TASK TO CARRY OUT - Hand back each line, unchanged, from the top down to the line where "scene.camera = cam" sits.

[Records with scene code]
:::

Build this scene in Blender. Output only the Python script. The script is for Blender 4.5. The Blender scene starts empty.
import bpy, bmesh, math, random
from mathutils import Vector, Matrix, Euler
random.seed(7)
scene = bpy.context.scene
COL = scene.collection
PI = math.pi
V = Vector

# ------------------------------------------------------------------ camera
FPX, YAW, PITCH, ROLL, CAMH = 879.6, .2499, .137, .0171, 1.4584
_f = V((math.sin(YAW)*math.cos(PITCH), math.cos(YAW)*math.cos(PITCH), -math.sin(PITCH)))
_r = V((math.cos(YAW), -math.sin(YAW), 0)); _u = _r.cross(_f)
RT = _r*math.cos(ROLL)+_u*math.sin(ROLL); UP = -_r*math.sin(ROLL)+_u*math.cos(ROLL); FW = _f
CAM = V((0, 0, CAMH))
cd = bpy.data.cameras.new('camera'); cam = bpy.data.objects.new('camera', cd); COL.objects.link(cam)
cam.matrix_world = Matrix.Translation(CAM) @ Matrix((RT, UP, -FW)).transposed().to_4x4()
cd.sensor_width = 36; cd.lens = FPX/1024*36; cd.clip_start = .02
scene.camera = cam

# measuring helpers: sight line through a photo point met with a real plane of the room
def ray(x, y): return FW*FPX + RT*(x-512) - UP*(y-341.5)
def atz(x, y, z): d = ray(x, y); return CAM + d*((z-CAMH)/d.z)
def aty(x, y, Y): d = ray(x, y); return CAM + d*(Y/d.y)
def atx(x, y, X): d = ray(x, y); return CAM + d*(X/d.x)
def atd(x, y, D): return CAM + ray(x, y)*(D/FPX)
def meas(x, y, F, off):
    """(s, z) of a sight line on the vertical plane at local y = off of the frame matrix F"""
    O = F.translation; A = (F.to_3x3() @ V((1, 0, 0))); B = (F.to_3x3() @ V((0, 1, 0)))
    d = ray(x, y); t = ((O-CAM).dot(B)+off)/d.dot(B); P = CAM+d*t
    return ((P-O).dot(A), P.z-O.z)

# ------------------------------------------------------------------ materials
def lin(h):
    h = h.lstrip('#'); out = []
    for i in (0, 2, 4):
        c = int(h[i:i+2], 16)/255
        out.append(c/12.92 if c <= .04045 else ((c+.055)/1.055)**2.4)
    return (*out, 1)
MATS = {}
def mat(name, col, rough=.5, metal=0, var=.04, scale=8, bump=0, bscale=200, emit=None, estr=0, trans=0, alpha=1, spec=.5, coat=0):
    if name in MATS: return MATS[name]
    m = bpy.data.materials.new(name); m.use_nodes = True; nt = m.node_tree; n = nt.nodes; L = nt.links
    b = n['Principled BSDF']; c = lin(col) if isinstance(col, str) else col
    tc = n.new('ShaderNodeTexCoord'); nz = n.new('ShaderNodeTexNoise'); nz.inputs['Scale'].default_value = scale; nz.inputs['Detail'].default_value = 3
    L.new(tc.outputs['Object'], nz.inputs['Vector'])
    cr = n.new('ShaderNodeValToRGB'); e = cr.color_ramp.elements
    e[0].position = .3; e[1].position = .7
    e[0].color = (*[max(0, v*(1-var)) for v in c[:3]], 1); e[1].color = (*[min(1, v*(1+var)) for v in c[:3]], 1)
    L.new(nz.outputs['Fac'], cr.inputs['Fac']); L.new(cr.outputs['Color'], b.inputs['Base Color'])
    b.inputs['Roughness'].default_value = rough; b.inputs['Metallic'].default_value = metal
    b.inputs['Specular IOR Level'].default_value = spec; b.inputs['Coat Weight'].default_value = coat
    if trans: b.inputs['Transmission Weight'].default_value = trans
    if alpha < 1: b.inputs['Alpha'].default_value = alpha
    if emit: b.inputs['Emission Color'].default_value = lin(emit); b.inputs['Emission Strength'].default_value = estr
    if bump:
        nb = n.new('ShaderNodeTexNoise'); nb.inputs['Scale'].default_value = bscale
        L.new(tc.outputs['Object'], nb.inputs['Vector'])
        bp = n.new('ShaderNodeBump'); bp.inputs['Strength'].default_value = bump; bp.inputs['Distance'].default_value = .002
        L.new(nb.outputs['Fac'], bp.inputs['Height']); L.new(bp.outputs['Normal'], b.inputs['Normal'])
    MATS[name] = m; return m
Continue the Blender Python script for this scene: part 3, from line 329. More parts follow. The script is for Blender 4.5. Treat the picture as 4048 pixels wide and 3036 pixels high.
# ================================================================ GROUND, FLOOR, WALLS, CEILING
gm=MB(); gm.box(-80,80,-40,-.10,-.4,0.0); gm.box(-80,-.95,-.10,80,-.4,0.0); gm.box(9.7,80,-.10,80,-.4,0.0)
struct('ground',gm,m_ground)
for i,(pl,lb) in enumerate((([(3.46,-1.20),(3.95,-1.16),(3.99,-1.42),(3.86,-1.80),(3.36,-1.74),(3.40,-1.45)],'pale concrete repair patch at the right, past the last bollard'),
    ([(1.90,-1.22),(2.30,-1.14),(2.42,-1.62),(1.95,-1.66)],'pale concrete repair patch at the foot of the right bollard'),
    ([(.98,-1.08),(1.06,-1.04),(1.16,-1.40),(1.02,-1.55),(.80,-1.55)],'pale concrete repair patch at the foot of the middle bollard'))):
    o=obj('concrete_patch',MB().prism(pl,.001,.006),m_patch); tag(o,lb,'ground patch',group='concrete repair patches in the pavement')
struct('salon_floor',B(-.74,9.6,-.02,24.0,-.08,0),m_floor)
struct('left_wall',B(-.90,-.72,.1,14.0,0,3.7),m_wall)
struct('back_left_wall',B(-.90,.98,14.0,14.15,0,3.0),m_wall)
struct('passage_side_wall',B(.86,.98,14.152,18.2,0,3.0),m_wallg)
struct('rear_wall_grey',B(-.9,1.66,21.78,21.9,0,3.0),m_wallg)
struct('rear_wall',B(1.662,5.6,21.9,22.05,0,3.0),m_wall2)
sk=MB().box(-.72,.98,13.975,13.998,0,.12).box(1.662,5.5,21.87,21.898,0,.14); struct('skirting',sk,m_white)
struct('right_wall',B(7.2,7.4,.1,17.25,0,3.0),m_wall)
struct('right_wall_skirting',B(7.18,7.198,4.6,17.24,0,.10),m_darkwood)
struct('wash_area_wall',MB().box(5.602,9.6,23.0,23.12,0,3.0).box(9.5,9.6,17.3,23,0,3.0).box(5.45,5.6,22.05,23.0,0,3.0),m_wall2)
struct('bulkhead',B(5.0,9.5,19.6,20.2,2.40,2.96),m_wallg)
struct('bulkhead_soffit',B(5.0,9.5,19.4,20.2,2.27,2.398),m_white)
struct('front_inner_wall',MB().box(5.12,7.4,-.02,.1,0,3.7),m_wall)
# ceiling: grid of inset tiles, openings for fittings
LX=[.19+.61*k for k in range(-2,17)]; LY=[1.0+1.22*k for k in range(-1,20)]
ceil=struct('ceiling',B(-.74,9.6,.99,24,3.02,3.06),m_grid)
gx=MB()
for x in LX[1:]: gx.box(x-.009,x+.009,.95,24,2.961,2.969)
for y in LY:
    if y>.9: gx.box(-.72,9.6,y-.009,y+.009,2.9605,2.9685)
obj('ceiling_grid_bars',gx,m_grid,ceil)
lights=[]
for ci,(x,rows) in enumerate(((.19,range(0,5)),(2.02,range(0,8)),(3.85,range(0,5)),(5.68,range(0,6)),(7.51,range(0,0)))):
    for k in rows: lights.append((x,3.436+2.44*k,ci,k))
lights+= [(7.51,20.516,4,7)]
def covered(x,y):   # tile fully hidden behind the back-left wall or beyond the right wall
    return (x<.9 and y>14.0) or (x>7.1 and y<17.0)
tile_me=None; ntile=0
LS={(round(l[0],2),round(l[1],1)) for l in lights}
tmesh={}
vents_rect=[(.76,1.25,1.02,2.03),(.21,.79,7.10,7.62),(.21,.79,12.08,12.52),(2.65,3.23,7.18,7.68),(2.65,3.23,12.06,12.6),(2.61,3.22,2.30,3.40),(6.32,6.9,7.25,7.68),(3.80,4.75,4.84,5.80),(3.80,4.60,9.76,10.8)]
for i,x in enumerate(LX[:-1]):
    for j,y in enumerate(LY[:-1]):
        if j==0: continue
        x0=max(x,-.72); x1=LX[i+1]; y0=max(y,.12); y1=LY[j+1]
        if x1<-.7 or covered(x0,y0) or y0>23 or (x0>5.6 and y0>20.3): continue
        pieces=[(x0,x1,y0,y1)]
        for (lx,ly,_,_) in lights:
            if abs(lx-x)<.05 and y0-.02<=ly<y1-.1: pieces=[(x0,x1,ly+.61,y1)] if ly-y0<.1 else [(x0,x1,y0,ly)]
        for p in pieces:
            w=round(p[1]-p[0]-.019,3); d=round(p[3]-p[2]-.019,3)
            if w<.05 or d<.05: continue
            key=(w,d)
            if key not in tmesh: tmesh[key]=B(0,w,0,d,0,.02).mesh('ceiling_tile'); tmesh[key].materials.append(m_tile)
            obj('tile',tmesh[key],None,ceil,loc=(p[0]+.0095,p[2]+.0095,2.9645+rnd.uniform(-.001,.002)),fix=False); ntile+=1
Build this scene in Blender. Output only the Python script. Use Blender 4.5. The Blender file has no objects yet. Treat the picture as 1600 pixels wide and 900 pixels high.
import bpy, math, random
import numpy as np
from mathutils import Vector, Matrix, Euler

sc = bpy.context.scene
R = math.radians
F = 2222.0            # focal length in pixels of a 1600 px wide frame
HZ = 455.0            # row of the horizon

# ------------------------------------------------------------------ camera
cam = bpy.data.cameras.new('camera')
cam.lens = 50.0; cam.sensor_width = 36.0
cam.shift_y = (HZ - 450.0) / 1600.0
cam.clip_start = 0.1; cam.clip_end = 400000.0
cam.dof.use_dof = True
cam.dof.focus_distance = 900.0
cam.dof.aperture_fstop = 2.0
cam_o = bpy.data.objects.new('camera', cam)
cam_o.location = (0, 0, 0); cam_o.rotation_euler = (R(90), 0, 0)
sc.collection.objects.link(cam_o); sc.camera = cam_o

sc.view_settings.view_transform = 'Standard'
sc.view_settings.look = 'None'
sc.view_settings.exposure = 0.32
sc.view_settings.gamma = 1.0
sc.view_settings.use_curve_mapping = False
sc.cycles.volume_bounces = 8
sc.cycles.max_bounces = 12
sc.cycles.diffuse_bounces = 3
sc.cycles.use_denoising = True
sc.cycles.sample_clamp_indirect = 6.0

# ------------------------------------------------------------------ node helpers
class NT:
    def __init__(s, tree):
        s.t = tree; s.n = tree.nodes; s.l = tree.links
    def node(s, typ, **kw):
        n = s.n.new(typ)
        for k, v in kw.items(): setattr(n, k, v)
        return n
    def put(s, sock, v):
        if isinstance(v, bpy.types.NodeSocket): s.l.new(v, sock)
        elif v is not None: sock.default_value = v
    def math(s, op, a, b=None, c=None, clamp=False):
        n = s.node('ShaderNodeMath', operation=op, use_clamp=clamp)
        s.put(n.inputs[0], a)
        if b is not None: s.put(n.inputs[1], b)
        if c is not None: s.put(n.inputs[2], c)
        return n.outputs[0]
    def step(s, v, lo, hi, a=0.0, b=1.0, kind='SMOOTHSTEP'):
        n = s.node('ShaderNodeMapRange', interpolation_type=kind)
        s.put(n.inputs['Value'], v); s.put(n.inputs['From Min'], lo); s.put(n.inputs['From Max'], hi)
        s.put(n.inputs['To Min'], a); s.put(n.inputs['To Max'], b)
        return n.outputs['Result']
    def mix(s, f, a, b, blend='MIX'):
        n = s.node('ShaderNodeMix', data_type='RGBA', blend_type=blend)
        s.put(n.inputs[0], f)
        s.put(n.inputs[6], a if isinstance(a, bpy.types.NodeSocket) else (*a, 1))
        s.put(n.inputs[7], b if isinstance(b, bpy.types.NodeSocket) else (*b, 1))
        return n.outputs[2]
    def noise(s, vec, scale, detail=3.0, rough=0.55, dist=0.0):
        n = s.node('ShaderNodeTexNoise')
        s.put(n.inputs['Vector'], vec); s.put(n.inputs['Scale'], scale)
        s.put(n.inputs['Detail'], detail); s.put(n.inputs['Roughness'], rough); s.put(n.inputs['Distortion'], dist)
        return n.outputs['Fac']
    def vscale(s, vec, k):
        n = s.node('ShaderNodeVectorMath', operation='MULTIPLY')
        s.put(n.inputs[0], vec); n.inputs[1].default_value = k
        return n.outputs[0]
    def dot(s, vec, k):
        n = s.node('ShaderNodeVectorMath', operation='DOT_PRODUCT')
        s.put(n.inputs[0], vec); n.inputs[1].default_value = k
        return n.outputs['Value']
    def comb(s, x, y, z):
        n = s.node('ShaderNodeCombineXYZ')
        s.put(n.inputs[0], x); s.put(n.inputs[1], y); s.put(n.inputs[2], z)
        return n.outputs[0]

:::

OUTPUT FOR THIS TASK -
Build this scene in Blender. Output only the Python script. The script is for Blender 4.5. The Blender scene starts empty.
import bpy, bmesh, math, random
from mathutils import Vector, Matrix, Euler
random.seed(7)
scene = bpy.context.scene
COL = scene.collection
PI = math.pi
V = Vector

# ------------------------------------------------------------------ camera
FPX, YAW, PITCH, ROLL, CAMH = 879.6, .2499, .137, .0171, 1.4584
_f = V((math.sin(YAW)*math.cos(PITCH), math.cos(YAW)*math.cos(PITCH), -math.sin(PITCH)))
_r = V((math.cos(YAW), -math.sin(YAW), 0)); _u = _r.cross(_f)
RT = _r*math.cos(ROLL)+_u*math.sin(ROLL); UP = -_r*math.sin(ROLL)+_u*math.cos(ROLL); FW = _f
CAM = V((0, 0, CAMH))
cd = bpy.data.cameras.new('camera'); cam = bpy.data.objects.new('camera', cd); COL.objects.link(cam)
cam.matrix_world = Matrix.Translation(CAM) @ Matrix((RT, UP, -FW)).transposed().to_4x4()
cd.sensor_width = 36; cd.lens = FPX/1024*36; cd.clip_start = .02
scene.camera = cam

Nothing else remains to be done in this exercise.